What is asked | Look through the lines of the material and count those containing "image". Give that count alone.

Given information |
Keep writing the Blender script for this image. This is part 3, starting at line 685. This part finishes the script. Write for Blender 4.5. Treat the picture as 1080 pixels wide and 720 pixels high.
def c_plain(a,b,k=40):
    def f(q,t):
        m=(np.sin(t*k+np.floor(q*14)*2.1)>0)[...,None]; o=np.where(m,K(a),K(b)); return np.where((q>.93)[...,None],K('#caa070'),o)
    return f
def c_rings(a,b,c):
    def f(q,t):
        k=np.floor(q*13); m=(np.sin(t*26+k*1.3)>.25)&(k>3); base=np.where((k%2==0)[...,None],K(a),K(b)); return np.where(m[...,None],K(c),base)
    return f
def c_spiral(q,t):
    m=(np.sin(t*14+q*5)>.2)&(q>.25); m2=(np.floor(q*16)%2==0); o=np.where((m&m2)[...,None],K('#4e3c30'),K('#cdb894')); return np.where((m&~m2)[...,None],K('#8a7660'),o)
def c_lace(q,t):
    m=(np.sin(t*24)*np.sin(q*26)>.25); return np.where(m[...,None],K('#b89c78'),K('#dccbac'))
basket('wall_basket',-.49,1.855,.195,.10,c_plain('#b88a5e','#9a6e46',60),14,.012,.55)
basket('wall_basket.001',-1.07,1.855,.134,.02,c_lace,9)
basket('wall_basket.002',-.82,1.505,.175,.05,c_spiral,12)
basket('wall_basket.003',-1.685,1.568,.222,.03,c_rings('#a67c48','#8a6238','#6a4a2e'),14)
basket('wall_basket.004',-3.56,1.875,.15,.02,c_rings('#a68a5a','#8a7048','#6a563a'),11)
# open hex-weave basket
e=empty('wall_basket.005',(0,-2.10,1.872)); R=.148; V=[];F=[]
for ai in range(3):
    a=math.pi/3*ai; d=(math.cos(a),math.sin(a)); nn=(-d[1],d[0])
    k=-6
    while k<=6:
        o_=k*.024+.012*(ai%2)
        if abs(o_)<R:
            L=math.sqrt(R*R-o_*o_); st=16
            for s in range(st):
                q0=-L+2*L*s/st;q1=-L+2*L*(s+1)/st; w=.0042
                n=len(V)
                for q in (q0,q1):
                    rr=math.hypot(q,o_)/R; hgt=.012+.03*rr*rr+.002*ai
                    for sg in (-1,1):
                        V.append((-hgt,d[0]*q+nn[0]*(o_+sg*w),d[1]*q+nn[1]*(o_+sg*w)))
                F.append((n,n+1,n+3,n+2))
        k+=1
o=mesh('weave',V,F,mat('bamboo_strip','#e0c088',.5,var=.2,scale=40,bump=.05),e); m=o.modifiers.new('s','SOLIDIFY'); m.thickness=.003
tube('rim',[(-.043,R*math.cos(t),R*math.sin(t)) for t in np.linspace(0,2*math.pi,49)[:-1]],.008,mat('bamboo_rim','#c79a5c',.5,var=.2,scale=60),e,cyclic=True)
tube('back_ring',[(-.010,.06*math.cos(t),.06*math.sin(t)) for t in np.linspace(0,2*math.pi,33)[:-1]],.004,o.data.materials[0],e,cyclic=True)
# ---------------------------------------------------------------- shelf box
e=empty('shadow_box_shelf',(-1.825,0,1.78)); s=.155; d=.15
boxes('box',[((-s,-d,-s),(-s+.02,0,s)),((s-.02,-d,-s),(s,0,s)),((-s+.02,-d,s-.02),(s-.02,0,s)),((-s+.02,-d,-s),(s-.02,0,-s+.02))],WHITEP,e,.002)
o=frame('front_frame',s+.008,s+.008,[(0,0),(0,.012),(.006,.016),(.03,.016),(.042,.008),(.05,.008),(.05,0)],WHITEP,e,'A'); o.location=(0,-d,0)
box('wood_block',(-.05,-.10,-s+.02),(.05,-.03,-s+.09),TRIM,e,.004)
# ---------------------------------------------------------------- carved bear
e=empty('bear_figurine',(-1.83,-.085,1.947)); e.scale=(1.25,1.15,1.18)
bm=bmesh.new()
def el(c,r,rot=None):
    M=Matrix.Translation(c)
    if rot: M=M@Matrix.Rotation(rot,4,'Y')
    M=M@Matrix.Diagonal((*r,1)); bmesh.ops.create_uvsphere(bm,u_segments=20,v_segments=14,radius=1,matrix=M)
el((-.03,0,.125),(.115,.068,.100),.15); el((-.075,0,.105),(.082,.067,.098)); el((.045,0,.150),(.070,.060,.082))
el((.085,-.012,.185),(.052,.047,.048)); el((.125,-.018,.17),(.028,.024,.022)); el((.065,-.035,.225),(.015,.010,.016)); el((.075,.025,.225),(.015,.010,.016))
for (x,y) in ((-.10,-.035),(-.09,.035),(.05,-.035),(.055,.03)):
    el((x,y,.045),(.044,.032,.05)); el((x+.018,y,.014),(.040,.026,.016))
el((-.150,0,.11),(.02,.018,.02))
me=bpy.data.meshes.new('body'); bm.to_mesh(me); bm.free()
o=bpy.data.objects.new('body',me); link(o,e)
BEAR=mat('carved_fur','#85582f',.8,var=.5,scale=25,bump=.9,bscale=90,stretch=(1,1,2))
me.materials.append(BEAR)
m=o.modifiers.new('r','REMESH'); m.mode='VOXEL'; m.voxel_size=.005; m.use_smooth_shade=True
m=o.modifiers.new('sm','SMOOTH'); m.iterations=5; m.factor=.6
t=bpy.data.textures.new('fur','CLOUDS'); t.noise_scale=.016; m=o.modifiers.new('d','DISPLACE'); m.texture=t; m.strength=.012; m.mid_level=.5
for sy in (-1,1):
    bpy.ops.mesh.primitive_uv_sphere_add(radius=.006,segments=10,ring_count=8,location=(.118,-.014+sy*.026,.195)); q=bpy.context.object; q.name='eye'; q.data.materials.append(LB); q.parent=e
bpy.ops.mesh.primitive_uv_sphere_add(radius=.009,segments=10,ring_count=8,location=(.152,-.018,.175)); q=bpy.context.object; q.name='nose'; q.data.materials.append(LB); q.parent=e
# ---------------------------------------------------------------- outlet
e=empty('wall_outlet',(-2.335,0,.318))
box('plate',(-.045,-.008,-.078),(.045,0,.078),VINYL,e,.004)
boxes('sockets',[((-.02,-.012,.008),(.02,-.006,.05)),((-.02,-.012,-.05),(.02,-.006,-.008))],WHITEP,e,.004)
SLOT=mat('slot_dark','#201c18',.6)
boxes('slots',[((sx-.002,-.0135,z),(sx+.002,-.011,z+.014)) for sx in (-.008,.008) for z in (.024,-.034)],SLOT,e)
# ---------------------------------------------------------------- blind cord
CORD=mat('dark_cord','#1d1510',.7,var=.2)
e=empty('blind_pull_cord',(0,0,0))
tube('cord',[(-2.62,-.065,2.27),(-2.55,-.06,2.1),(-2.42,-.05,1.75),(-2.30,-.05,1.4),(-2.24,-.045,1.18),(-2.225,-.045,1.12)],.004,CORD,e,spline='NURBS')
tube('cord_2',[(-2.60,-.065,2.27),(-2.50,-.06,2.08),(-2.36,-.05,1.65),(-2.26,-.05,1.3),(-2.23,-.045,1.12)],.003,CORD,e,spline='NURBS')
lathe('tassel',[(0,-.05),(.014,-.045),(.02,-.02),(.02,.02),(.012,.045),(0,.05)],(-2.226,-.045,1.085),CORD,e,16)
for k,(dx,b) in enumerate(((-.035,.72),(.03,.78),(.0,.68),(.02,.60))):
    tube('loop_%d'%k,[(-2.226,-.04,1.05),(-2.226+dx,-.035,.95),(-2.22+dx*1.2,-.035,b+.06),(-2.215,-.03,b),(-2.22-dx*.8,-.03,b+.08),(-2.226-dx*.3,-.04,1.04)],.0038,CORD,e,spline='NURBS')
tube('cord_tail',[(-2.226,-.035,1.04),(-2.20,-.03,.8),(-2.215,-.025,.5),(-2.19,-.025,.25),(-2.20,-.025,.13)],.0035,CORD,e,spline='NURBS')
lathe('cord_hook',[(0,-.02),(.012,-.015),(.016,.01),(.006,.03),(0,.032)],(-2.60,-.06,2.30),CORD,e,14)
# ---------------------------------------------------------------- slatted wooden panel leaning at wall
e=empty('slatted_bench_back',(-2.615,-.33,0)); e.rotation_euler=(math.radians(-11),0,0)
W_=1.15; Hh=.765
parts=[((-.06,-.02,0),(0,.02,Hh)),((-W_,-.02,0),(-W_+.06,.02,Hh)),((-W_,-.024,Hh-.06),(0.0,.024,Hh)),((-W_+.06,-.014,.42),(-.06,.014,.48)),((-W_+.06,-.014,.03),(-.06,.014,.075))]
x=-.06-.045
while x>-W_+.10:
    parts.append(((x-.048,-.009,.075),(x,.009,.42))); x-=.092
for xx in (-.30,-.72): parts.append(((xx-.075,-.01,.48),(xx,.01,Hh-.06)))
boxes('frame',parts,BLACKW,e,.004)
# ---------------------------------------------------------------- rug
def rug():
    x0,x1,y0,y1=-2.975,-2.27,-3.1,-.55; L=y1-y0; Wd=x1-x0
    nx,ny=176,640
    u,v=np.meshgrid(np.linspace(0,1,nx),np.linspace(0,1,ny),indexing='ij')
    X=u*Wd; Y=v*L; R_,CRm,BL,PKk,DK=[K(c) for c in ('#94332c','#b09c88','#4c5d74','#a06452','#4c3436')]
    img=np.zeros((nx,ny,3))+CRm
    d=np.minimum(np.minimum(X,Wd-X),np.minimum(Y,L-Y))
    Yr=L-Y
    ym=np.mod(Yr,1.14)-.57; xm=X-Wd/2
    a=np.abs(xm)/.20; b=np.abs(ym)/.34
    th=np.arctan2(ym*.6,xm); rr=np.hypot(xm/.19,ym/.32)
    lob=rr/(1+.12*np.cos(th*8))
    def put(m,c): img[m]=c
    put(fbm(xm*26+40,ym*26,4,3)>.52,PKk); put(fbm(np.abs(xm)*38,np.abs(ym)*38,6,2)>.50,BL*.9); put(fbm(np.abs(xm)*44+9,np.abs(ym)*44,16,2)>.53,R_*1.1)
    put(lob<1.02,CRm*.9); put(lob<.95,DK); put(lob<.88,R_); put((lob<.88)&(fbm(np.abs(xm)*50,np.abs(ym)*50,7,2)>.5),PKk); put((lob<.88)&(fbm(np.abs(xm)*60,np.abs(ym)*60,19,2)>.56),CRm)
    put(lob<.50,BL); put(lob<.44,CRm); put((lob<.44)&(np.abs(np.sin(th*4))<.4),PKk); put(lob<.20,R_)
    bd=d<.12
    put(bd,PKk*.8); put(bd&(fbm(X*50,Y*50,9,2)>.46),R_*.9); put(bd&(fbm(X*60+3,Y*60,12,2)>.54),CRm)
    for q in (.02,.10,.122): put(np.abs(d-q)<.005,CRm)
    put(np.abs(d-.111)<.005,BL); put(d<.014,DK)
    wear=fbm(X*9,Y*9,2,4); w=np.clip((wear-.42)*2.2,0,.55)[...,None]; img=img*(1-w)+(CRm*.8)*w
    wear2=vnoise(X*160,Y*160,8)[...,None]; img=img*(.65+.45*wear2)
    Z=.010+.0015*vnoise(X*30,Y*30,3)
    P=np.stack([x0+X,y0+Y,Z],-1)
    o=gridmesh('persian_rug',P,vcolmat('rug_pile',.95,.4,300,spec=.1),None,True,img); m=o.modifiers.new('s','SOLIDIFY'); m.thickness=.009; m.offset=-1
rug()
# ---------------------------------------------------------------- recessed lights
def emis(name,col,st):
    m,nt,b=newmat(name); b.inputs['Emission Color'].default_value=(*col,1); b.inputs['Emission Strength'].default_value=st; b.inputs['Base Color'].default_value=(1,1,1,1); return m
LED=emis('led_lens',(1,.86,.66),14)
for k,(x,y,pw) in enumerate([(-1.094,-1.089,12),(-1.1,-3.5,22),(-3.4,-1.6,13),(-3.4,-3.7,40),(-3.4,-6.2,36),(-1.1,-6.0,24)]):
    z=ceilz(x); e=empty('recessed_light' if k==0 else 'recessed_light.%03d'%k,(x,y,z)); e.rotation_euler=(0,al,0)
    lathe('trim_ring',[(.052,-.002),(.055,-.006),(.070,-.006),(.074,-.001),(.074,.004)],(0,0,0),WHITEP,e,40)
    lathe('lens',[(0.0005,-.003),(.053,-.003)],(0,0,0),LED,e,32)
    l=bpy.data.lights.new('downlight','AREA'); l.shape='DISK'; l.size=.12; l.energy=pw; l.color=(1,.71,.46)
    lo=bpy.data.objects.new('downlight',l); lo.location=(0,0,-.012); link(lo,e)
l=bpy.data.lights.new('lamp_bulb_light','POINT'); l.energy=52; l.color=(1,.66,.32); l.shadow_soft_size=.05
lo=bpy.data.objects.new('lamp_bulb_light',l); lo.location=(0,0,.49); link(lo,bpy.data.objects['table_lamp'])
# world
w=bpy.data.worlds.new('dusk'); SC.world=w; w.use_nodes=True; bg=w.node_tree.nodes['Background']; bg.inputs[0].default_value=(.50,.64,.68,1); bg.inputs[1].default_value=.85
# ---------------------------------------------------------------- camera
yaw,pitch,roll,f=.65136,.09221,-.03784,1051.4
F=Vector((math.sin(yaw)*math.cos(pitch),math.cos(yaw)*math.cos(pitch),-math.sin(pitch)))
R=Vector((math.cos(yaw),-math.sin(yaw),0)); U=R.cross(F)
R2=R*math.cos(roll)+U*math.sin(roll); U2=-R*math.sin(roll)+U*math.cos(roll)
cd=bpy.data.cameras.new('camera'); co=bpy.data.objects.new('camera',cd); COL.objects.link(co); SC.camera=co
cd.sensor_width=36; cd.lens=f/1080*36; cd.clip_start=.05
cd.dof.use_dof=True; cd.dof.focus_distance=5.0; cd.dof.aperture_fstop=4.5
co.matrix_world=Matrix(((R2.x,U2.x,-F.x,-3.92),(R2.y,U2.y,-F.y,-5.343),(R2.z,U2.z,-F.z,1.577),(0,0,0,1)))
* * *
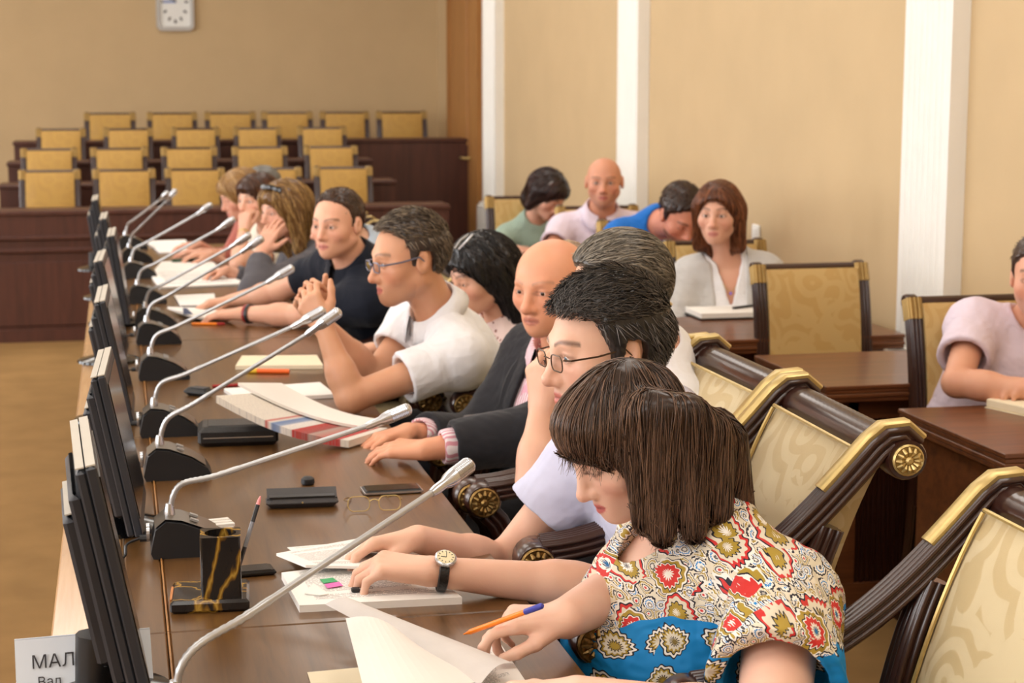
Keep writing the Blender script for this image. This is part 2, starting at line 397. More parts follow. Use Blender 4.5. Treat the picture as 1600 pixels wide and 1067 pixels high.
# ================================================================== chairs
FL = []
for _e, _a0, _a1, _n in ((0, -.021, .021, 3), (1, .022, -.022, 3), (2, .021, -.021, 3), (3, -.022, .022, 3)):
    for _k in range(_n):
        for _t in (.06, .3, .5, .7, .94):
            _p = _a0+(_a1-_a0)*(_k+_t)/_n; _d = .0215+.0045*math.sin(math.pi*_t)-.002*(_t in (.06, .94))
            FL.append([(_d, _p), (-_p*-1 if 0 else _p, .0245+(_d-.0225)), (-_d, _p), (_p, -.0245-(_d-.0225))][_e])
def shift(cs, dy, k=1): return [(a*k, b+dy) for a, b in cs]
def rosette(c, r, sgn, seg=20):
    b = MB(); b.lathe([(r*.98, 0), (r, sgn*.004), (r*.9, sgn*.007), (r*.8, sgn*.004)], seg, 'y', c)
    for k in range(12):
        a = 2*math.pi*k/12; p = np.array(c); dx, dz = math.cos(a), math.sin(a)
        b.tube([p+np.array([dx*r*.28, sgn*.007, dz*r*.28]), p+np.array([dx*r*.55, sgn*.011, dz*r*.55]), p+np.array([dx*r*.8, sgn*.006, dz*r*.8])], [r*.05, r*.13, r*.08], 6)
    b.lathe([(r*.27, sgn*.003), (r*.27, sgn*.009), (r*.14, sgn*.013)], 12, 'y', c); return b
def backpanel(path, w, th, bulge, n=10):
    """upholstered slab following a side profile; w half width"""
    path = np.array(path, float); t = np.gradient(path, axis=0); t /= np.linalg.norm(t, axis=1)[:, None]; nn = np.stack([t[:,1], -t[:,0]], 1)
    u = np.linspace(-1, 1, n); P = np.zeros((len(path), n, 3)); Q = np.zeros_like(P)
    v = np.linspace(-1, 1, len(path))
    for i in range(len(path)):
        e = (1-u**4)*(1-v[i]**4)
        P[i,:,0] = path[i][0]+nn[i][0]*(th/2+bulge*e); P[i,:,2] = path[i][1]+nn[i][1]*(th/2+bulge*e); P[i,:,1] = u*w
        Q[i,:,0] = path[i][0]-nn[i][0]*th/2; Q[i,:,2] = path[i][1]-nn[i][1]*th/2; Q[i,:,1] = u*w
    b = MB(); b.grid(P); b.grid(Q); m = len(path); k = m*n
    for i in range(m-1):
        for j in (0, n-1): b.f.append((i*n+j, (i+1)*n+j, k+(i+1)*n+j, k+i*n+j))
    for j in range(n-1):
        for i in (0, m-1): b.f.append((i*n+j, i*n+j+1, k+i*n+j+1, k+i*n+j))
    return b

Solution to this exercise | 2